L’intérêt commun est donc aussi une vision de l’histoire qui valorise la richesse culturelle. Cette héritage civilisationnel sur les temps longs caractérise le cœur de l’ancien monde à l’Est et à l’Ouest. C’est sur cet héritage que devrait se bâtir une identité nationale forte, mais ouverte aux coopérations internationales.
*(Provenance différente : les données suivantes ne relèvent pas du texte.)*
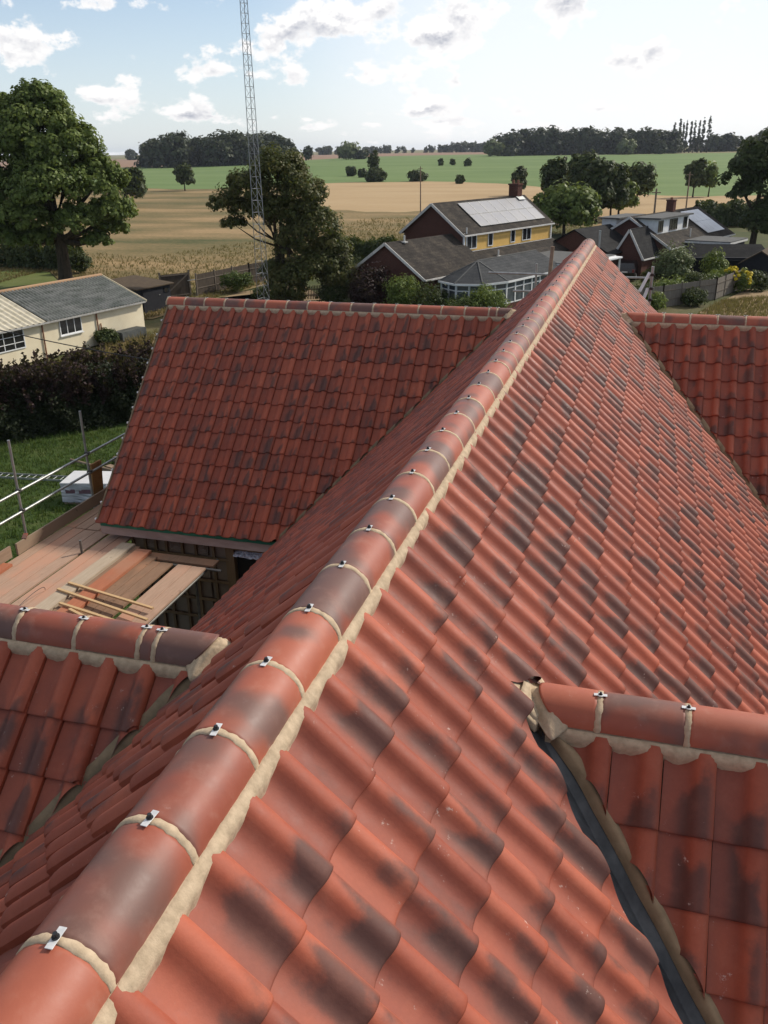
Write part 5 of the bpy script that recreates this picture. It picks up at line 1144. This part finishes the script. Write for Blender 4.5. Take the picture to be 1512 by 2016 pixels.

Face aux idéologies de l’interdépendance, et comparé aux pays qui ont fait le choix de la fuite en avant dans la mondialisation, l’Ouzbékistan a fait le choix de la prudence et du long-terme dans un environnement international de plus en plus difficile à maîtriser.

Il n’y pas de maîtrise du destin d’un peuple, d’une nation, sans ancrage historico-territorial.  L’Ouzbékistan, territoire à l’héritage millénaire, a tout intérêt à donner la priorité à la transmission des héritages passés aux générations futures parallèlement à sa modernisation progressive. La tradition ouzbèque qui consiste à planter un jardin lorsqu’un enfant nait, illustre bien la nécessaire perpétuation des héritages passés aux générations futures.
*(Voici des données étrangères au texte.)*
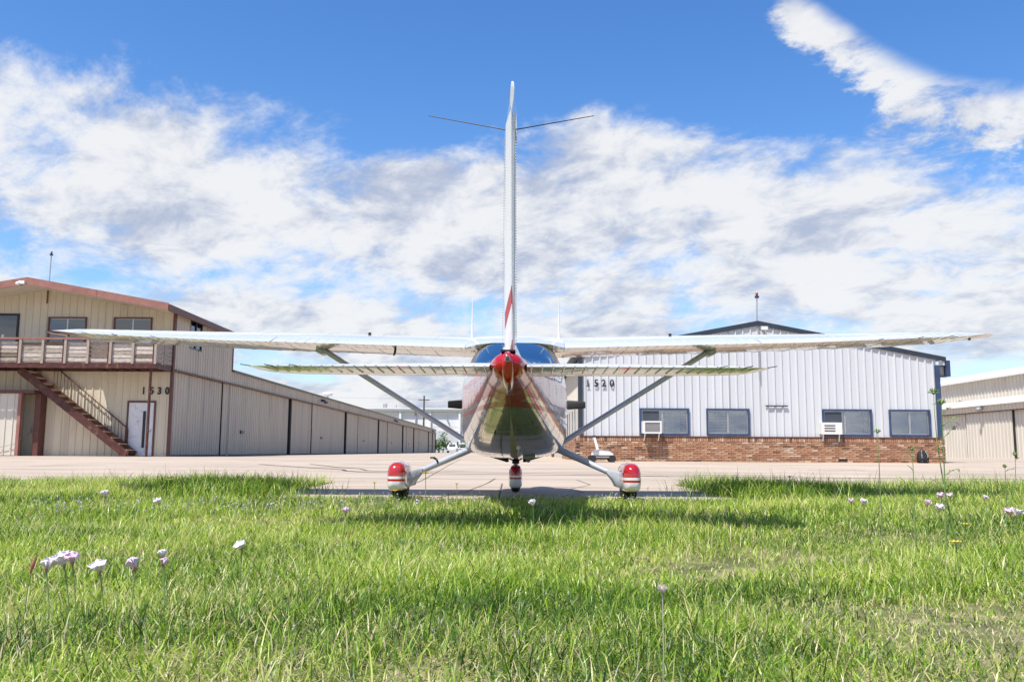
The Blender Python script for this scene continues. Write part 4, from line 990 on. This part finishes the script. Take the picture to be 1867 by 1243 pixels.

Les bouleversements au sud de la Méditerranée ne doivent ainsi pas faire oublier aux Européens que le flanc oriental de l’Union européenne , qui inclut l’Asie centrale et l’Ouzbékistan en son coeur géopolitique, est vital pour leur sécurité mais aussi pour leur prospérité. La construction d’alliances dans la mondialisation est nécessaire et un rapprochement plus substantiel avec l’Ouzbékistan serait un atout pour l’Europe.

L’Europe, face aux déstabilisations croissances de son flanc Sud, à intérêt à se rapprocher de son flanc oriental,  dans un grand mouvement d’ensemble dans cette zone immense d’opportunités incluant la l’Ouzbékistan qui constitue le pivot d’Asie centrale mais aussi la Russie et son hinterland sibérien, et le Caucase.